3D scene scripts
═══

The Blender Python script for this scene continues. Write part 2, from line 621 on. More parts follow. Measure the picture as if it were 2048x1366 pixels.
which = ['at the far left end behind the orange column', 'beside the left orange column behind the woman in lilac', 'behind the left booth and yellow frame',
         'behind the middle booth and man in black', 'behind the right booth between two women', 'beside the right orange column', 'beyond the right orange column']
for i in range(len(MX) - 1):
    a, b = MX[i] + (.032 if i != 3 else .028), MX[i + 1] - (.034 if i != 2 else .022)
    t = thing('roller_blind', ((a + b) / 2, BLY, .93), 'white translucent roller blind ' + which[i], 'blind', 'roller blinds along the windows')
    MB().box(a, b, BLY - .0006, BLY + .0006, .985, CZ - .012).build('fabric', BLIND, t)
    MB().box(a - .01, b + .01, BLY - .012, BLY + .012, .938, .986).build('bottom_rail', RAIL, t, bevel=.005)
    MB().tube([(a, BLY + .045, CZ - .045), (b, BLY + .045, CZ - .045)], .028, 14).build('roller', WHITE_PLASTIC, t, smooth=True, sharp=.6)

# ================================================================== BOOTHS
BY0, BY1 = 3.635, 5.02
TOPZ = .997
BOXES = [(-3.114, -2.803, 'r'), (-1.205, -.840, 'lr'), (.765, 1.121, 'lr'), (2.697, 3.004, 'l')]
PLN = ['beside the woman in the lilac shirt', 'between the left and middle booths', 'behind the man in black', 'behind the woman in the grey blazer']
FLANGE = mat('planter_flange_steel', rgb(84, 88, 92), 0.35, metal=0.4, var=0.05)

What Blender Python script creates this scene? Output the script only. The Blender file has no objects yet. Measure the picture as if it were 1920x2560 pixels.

═══

== What is asked ==
Starting at the first line of the listing, retype every line up to and including the one with "MB().tube([(a, BLY +".

== Complete answer ==
The Blender Python script for this scene continues. Write part 2, from line 621 on. More parts follow. Measure the picture as if it were 2048x1366 pixels.
which = ['at the far left end behind the orange column', 'beside the left orange column behind the woman in lilac', 'behind the left booth and yellow frame',
         'behind the middle booth and man in black', 'behind the right booth between two women', 'beside the right orange column', 'beyond the right orange column']
for i in range(len(MX) - 1):
    a, b = MX[i] + (.032 if i != 3 else .028), MX[i + 1] - (.034 if i != 2 else .022)
    t = thing('roller_blind', ((a + b) / 2, BLY, .93), 'white translucent roller blind ' + which[i], 'blind', 'roller blinds along the windows')
    MB().box(a, b, BLY - .0006, BLY + .0006, .985, CZ - .012).build('fabric', BLIND, t)
    MB().box(a - .01, b + .01, BLY - .012, BLY + .012, .938, .986).build('bottom_rail', RAIL, t, bevel=.005)
    MB().tube([(a, BLY + .045, CZ - .045), (b, BLY + .045, CZ - .045)], .028, 14).build('roller', WHITE_PLASTIC, t, smooth=True, sharp=.6)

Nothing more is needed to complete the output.